Anyone who has read Allie Therin’s Historical Fantasies and was charmed by them and her characters will not be surprised to hear Liar City is not only a fantastic cat-and-mouse suspense novel but is also a great intro to two characters who, frankly, couldn’t be more opposite if they tried. Reece Davies is a man who feels everything, and Evan Grayson is a man who (allegedly?) feels nothing. Reece is puppies, kittens, and baby goats in a trench coat. Evan is untouchable, impenetrable, and impassive standing on each other’s shoulders, dressed up in clothes and passing for human. He is a sentient human being, of course, but he’s called the Dead Man for a reason. Evan is far from apathetic, though.

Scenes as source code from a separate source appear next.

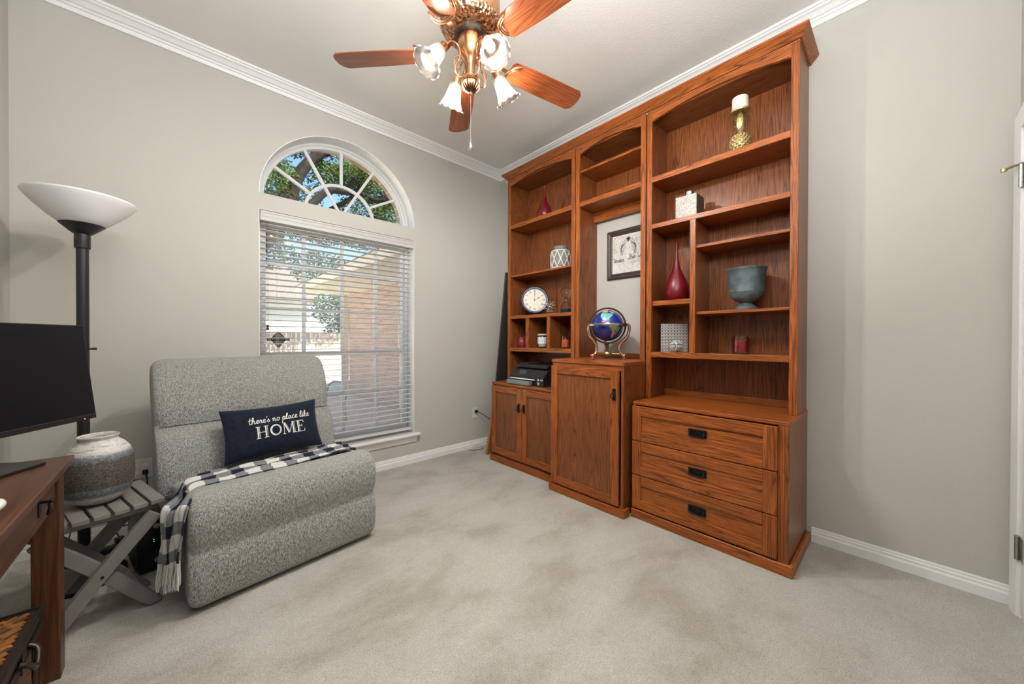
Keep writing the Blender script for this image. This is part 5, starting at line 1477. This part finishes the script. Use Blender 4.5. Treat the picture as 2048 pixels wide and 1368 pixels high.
# ------------------------------------------------------------------ globe
def build_globe():
    t = thing('desk_globe', 'blue gemstone globe in a rose-gold tripod stand on the tall cabinet', 'globe', (-.300, -1.598, 1.0175), radians(-48))
    # local -y faces the camera
    R_ = .117; gz = .255
    m, n, l, b = nt('lapis_ocean'); setp(b, (.005,.02,.25), .16, 0, .6)
    b.inputs['Coat Weight'].default_value = .6
    l.new(ramp(n, l, noise(n, l, coord(n, l), 35, 4, .65), [(.3, (.002,.010,.13)), (.62, (.004,.022,.30)), (.8, (.02,.07,.42))]), b.inputs['Base Color'])
    g = MB().sphere((0, 0, gz), R_, 48, 28).build('sphere', m, t, smooth=80)
    def patch(pts, mat, lift=.0012):
        """closed outline of (lon, lat) degrees filled on the ball; lon 0 faces the camera"""
        n_ = len(pts); mb = MB()
        cl = (sum(p[0] for p in pts)/n_, sum(p[1] for p in pts)/n_)
        def S(lo, la, r): a, bb = radians(lo), radians(la); return (r*sin(a)*cos(bb), -r*cos(a)*cos(bb), gz + r*sin(bb))
        K = 4; vs = [S(*cl, R_+lift)]; f = []
        for k in range(1, K+1):
            for p in pts: vs.append(S(cl[0]+(p[0]-cl[0])*k/K, cl[1]+(p[1]-cl[1])*k/K, R_+lift))
        for i in range(n_): f.append((0, 1+i, 1+(i+1) % n_))
        for k in range(K-1):
            for i in range(n_): f.append((1+k*n_+i, 1+(k+1)*n_+i, 1+(k+1)*n_+(i+1) % n_, 1+k*n_+(i+1) % n_))
        mb.add(vs, f); o = mb.build('continent', mat, g, smooth=60, fixn=False); return o
    TEAL = plain('turquoise_inlay', (.16,.46,.47), .25, var=.3, nscale=60); OCH = plain('ochre_inlay', (.48,.34,.16), .25, var=.4, nscale=60)
    GRN = plain('green_inlay', (.22,.24,.10), .25, var=.4, nscale=60); PNK = plain('rose_inlay', (.46,.24,.17), .25, var=.3, nscale=60); SLV = plain('grey_inlay', (.30,.33,.30), .25, var=.3, nscale=60)
    patch([(-42,52),(-30,50),(-10,50),(8,48),(18,44),(10,34),(0,28),(-4,20),(-14,16),(-28,20),(-38,30),(-44,42)], TEAL)
    patch([(-52,68),(-30,72),(-6,72),(-6,56),(-18,52),(-34,53),(-46,56)], OCH)
    patch([(4,70),(26,62),(34,50),(20,48),(10,54),(2,60)], OCH)
    patch([(-34,16),(-22,16),(-12,12),(-6,6),(-10,2),(-18,8),(-28,10)], PNK)
    patch([(-2,8),(12,9),(26,2),(42,-8),(36,-22),(26,-34),(18,-46),(12,-52),(10,-38),(8,-22),(-2,-8),(-4,0)], GRN)
    patch([(8,-30),(16,-34),(18,-46),(12,-54),(8,-44)], PNK, .0016)
    patch([(62,40),(78,44),(84,30),(86,8),(72,10),(62,22)], SLV)
    # meridian ring (tilted), horizon ring, legs, compass base
    rg = []; n2 = 64; Rm = R_ + .012
    tl = radians(10)
    M = Matrix.Rotation(tl, 3, 'Y')
    rings = []
    for i in range(n2):
        a = 2*pi*i/n2; d = Vector((cos(a), 0, sin(a)))
        q = []
        for rr, yy in ((Rm-.003, -.006), (Rm+.010, -.006), (Rm+.010, .006), (Rm-.003, .006)):
            q.append(tuple(M @ Vector((d.x*rr, yy, d.z*rr)) + Vector((0, 0, gz))))
        rings.append(q)
    rings.append(rings[0]); MB().loft(rings, cap=False).build('meridian_ring', plain('dark_bronze', (.10,.065,.048), .25, 1), t, smooth=40)
    MB().lathe([(Rm+.012, -.008), (Rm+.034, -.009), (Rm+.036, 0), (Rm+.034, .008), (Rm+.012, .007), (Rm+.012, -.008)], 64, c=(0, 0, gz+.004), cap0=False, cap1=False).build('horizon_ring', plain('pewter_band', (.42,.37,.30), .22, 1), t, smooth=40)
    for k in range(3):
        a = radians(-90 + 60 + 120*k) if False else radians((200, 340, 90)[k])
        ca, sa = cos(a), sin(a); P = lambda r, z: (r*ca, r*sa, z)
        pts = smoothpath([P(.157, gz), P(.159, gz-.030), P(.147, gz-.078), P(.120, gz-.110), P(.096, gz-.142), P(.090, .075), P(.100, .045), P(.118, .030)], 5)
        rad = [.0125 - .004*abs(i/(len(pts)-1)-.4) for i in range(len(pts))]
        leg = MB().tube(pts, rad, 10).sphere(P(.122, .030), .022, 14, 8, 1, 1, .7).build('leg', M_ROSE, t, smooth=60)
        MB().lathe([(.0,0),(.012,0),(.017,.006),(.017,.012),(.009,.018),(.0,.018)], 18, c=P(.124, 0)).build('foot', M_ROSE, leg, smooth=50)
        MB().tube([P(.02, .042), P(.110, .040)], .005, 8).build('spreader', M_BRASS, leg, smooth=60)
    MB().lathe([(.0,.020),(.020,.020),(.030,.026),(.036,.036),(.034,.050),(.026,.058),(.0,.060)], 28).build('compass', M_BRASS, t, smooth=40)
    MB().lathe([(.010,.060),(.010,.080),(.014,.084),(.014,.096),(.010,.100),(.011,.112),(.016,.118),(.016,.1225),(.0,.1225)], 20).build('spindle', M_FRAME, t, smooth=40)
    MB().sphere(tuple(M @ Vector((0,0,R_+.006)) + Vector((0,0,gz))), .008, 12, 8).build('pole_cap', M_ROSE, t, smooth=60)
build_globe()

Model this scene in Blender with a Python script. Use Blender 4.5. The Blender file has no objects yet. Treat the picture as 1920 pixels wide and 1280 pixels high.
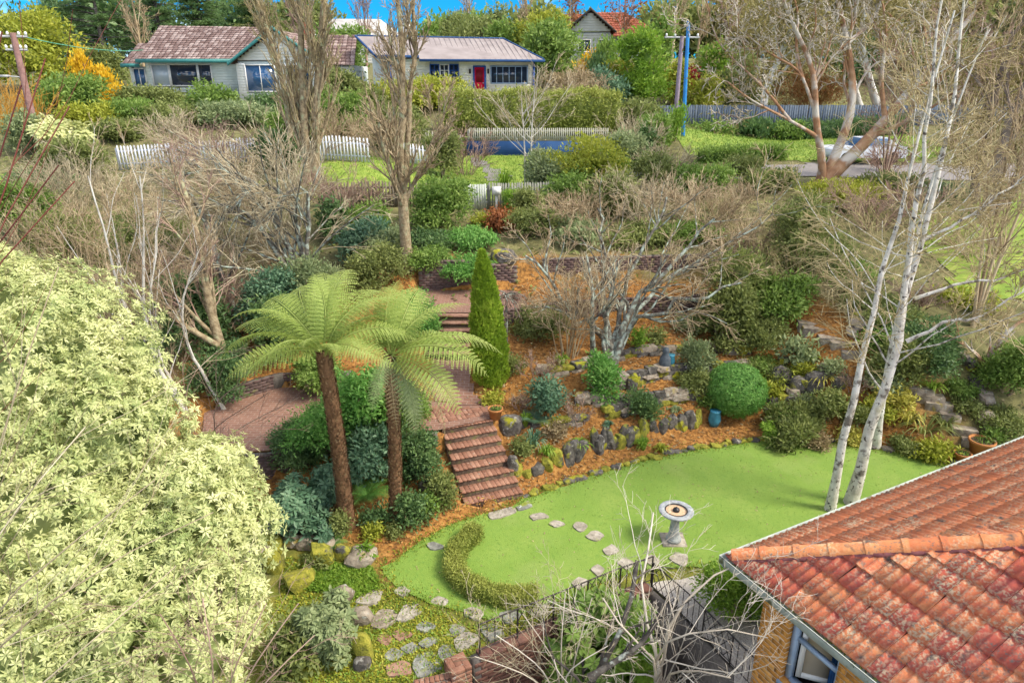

If he didn’t feel, he wouldn’t have a conscience.
Some may say it’s a bold move to begin a series with a main character as grim as Evan Grayson. Especially when pairing him with someone as guileless as Reese Davies. Presumably there is a romance brewing between them, but that’s not this book. This book is about exposing secrets and solving a series of murders, not about two people riding off into the sunset together. This is a To Be Continued. The catch is that I want to know more. Much, much more about this world and the people who inhabit it—including Reece’s sister, Jayme—which deserves all the kudos for making me curious about how a Dead Man falls in love.
There is a message in this book: about conspiracy theories, the media, fear of the “other”, performative outrage, politically motivated violence, and exploitation and greed, just to name a few. As heavy as that is, however, there is some lightness here too. The Sugar & Vice series is shaping up to be an emotional roller coaster of a read.